— Begin The records —

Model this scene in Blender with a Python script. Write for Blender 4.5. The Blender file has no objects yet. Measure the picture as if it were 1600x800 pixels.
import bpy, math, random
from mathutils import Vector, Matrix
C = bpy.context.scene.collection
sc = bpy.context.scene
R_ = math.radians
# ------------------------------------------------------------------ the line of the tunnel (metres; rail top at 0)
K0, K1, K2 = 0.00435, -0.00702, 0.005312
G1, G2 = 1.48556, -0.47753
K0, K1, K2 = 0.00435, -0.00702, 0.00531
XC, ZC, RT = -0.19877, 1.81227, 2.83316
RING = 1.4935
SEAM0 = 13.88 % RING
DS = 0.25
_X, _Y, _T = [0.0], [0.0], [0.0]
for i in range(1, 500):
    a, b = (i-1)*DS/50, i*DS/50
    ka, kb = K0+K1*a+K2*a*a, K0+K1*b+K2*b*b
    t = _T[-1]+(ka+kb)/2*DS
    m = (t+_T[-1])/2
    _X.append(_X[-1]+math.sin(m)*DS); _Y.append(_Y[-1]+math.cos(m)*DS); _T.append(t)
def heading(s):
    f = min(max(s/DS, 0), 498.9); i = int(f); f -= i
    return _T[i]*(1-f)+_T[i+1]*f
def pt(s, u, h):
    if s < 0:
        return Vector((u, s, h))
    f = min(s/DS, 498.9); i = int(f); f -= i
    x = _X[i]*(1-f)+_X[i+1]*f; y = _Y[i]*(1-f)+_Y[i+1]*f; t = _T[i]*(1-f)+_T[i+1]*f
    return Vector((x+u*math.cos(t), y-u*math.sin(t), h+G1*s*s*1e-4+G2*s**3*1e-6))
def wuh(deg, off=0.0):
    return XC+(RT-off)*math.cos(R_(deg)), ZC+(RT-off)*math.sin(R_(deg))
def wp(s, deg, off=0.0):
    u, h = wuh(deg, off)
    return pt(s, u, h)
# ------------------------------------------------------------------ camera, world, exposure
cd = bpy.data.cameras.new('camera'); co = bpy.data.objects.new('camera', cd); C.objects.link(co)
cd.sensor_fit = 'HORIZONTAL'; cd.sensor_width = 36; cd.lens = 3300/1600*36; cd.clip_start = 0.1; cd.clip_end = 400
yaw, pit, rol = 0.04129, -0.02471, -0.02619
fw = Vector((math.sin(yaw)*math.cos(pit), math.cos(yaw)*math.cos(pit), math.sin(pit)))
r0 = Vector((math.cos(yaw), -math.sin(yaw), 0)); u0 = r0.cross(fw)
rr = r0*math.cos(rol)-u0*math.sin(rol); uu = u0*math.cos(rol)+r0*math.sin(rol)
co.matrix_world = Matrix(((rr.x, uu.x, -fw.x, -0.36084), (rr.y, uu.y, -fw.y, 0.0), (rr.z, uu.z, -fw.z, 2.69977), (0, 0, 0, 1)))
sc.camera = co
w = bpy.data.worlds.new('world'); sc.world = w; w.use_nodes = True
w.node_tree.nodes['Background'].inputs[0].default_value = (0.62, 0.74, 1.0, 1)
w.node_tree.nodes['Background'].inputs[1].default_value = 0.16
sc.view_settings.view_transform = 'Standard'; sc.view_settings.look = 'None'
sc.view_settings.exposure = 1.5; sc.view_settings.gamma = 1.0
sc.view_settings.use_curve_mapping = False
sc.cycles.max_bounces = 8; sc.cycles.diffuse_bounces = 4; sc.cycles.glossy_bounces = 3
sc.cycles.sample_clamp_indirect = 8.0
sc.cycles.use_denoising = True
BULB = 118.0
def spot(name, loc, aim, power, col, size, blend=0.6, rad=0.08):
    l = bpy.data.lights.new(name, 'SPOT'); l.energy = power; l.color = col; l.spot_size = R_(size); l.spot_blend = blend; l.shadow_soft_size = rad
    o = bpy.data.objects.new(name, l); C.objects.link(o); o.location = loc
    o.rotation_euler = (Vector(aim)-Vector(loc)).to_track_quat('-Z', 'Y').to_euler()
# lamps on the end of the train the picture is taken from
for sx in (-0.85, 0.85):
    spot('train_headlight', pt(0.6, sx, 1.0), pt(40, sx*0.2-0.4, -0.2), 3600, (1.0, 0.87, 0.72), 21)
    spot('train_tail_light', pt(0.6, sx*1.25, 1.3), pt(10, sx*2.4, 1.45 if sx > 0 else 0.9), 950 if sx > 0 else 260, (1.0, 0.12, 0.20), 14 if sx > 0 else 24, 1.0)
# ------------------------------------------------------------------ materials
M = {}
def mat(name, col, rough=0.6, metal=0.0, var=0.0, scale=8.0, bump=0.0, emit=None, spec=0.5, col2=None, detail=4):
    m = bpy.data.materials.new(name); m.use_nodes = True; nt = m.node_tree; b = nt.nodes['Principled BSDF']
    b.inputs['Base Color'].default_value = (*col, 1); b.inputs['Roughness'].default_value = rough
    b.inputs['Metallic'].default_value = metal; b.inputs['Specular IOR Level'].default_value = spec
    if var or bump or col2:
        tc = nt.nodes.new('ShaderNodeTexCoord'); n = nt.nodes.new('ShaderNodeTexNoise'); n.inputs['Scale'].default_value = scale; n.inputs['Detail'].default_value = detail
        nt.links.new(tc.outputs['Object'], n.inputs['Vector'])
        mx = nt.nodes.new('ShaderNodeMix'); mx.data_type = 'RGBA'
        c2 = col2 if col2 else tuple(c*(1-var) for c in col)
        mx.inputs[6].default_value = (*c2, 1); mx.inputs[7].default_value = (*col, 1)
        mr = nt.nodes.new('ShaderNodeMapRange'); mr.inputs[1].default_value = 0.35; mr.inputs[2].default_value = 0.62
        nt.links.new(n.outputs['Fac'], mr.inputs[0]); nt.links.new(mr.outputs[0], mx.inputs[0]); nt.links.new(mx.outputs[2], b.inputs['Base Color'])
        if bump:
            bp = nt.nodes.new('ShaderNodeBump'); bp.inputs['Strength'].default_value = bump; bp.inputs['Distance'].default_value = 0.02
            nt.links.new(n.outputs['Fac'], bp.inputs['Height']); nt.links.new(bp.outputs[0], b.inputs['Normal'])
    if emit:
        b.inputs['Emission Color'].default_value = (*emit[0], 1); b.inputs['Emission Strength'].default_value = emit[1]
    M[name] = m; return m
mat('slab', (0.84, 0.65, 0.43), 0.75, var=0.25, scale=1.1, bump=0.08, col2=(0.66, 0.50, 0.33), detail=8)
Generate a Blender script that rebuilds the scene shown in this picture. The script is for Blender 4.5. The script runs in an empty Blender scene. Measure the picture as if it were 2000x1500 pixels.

— End The records —

Requirement
Repeat each record exactly. Omit nothing.

Finished answer
Model this scene in Blender with a Python script. Write for Blender 4.5. The Blender file has no objects yet. Measure the picture as if it were 1600x800 pixels.
import bpy, math, random
from mathutils import Vector, Matrix
C = bpy.context.scene.collection
sc = bpy.context.scene
R_ = math.radians
# ------------------------------------------------------------------ the line of the tunnel (metres; rail top at 0)
K0, K1, K2 = 0.00435, -0.00702, 0.005312
G1, G2 = 1.48556, -0.47753
K0, K1, K2 = 0.00435, -0.00702, 0.00531
XC, ZC, RT = -0.19877, 1.81227, 2.83316
RING = 1.4935
SEAM0 = 13.88 % RING
DS = 0.25
_X, _Y, _T = [0.0], [0.0], [0.0]
for i in range(1, 500):
    a, b = (i-1)*DS/50, i*DS/50
    ka, kb = K0+K1*a+K2*a*a, K0+K1*b+K2*b*b
    t = _T[-1]+(ka+kb)/2*DS
    m = (t+_T[-1])/2
    _X.append(_X[-1]+math.sin(m)*DS); _Y.append(_Y[-1]+math.cos(m)*DS); _T.append(t)
def heading(s):
    f = min(max(s/DS, 0), 498.9); i = int(f); f -= i
    return _T[i]*(1-f)+_T[i+1]*f
def pt(s, u, h):
    if s < 0:
        return Vector((u, s, h))
    f = min(s/DS, 498.9); i = int(f); f -= i
    x = _X[i]*(1-f)+_X[i+1]*f; y = _Y[i]*(1-f)+_Y[i+1]*f; t = _T[i]*(1-f)+_T[i+1]*f
    return Vector((x+u*math.cos(t), y-u*math.sin(t), h+G1*s*s*1e-4+G2*s**3*1e-6))
def wuh(deg, off=0.0):
    return XC+(RT-off)*math.cos(R_(deg)), ZC+(RT-off)*math.sin(R_(deg))
def wp(s, deg, off=0.0):
    u, h = wuh(deg, off)
    return pt(s, u, h)
# ------------------------------------------------------------------ camera, world, exposure
cd = bpy.data.cameras.new('camera'); co = bpy.data.objects.new('camera', cd); C.objects.link(co)
cd.sensor_fit = 'HORIZONTAL'; cd.sensor_width = 36; cd.lens = 3300/1600*36; cd.clip_start = 0.1; cd.clip_end = 400
yaw, pit, rol = 0.04129, -0.02471, -0.02619
fw = Vector((math.sin(yaw)*math.cos(pit), math.cos(yaw)*math.cos(pit), math.sin(pit)))
r0 = Vector((math.cos(yaw), -math.sin(yaw), 0)); u0 = r0.cross(fw)
rr = r0*math.cos(rol)-u0*math.sin(rol); uu = u0*math.cos(rol)+r0*math.sin(rol)
co.matrix_world = Matrix(((rr.x, uu.x, -fw.x, -0.36084), (rr.y, uu.y, -fw.y, 0.0), (rr.z, uu.z, -fw.z, 2.69977), (0, 0, 0, 1)))
sc.camera = co
w = bpy.data.worlds.new('world'); sc.world = w; w.use_nodes = True
w.node_tree.nodes['Background'].inputs[0].default_value = (0.62, 0.74, 1.0, 1)
w.node_tree.nodes['Background'].inputs[1].default_value = 0.16
sc.view_settings.view_transform = 'Standard'; sc.view_settings.look = 'None'
sc.view_settings.exposure = 1.5; sc.view_settings.gamma = 1.0
sc.view_settings.use_curve_mapping = False
sc.cycles.max_bounces = 8; sc.cycles.diffuse_bounces = 4; sc.cycles.glossy_bounces = 3
sc.cycles.sample_clamp_indirect = 8.0
sc.cycles.use_denoising = True
BULB = 118.0
def spot(name, loc, aim, power, col, size, blend=0.6, rad=0.08):
    l = bpy.data.lights.new(name, 'SPOT'); l.energy = power; l.color = col; l.spot_size = R_(size); l.spot_blend = blend; l.shadow_soft_size = rad
    o = bpy.data.objects.new(name, l); C.objects.link(o); o.location = loc
    o.rotation_euler = (Vector(aim)-Vector(loc)).to_track_quat('-Z', 'Y').to_euler()
# lamps on the end of the train the picture is taken from
for sx in (-0.85, 0.85):
    spot('train_headlight', pt(0.6, sx, 1.0), pt(40, sx*0.2-0.4, -0.2), 3600, (1.0, 0.87, 0.72), 21)
    spot('train_tail_light', pt(0.6, sx*1.25, 1.3), pt(10, sx*2.4, 1.45 if sx > 0 else 0.9), 950 if sx > 0 else 260, (1.0, 0.12, 0.20), 14 if sx > 0 else 24, 1.0)
# ------------------------------------------------------------------ materials
M = {}
def mat(name, col, rough=0.6, metal=0.0, var=0.0, scale=8.0, bump=0.0, emit=None, spec=0.5, col2=None, detail=4):
    m = bpy.data.materials.new(name); m.use_nodes = True; nt = m.node_tree; b = nt.nodes['Principled BSDF']
    b.inputs['Base Color'].default_value = (*col, 1); b.inputs['Roughness'].default_value = rough
    b.inputs['Metallic'].default_value = metal; b.inputs['Specular IOR Level'].default_value = spec
    if var or bump or col2:
        tc = nt.nodes.new('ShaderNodeTexCoord'); n = nt.nodes.new('ShaderNodeTexNoise'); n.inputs['Scale'].default_value = scale; n.inputs['Detail'].default_value = detail
        nt.links.new(tc.outputs['Object'], n.inputs['Vector'])
        mx = nt.nodes.new('ShaderNodeMix'); mx.data_type = 'RGBA'
        c2 = col2 if col2 else tuple(c*(1-var) for c in col)
        mx.inputs[6].default_value = (*c2, 1); mx.inputs[7].default_value = (*col, 1)
        mr = nt.nodes.new('ShaderNodeMapRange'); mr.inputs[1].default_value = 0.35; mr.inputs[2].default_value = 0.62
        nt.links.new(n.outputs['Fac'], mr.inputs[0]); nt.links.new(mr.outputs[0], mx.inputs[0]); nt.links.new(mx.outputs[2], b.inputs['Base Color'])
        if bump:
            bp = nt.nodes.new('ShaderNodeBump'); bp.inputs['Strength'].default_value = bump; bp.inputs['Distance'].default_value = 0.02
            nt.links.new(n.outputs['Fac'], bp.inputs['Height']); nt.links.new(bp.outputs[0], b.inputs['Normal'])
    if emit:
        b.inputs['Emission Color'].default_value = (*emit[0], 1); b.inputs['Emission Strength'].default_value = emit[1]
    M[name] = m; return m
mat('slab', (0.84, 0.65, 0.43), 0.75, var=0.25, scale=1.1, bump=0.08, col2=(0.66, 0.50, 0.33), detail=8)
Generate a Blender script that rebuilds the scene shown in this picture. The script is for Blender 4.5. The script runs in an empty Blender scene. Measure the picture as if it were 2000x1500 pixels.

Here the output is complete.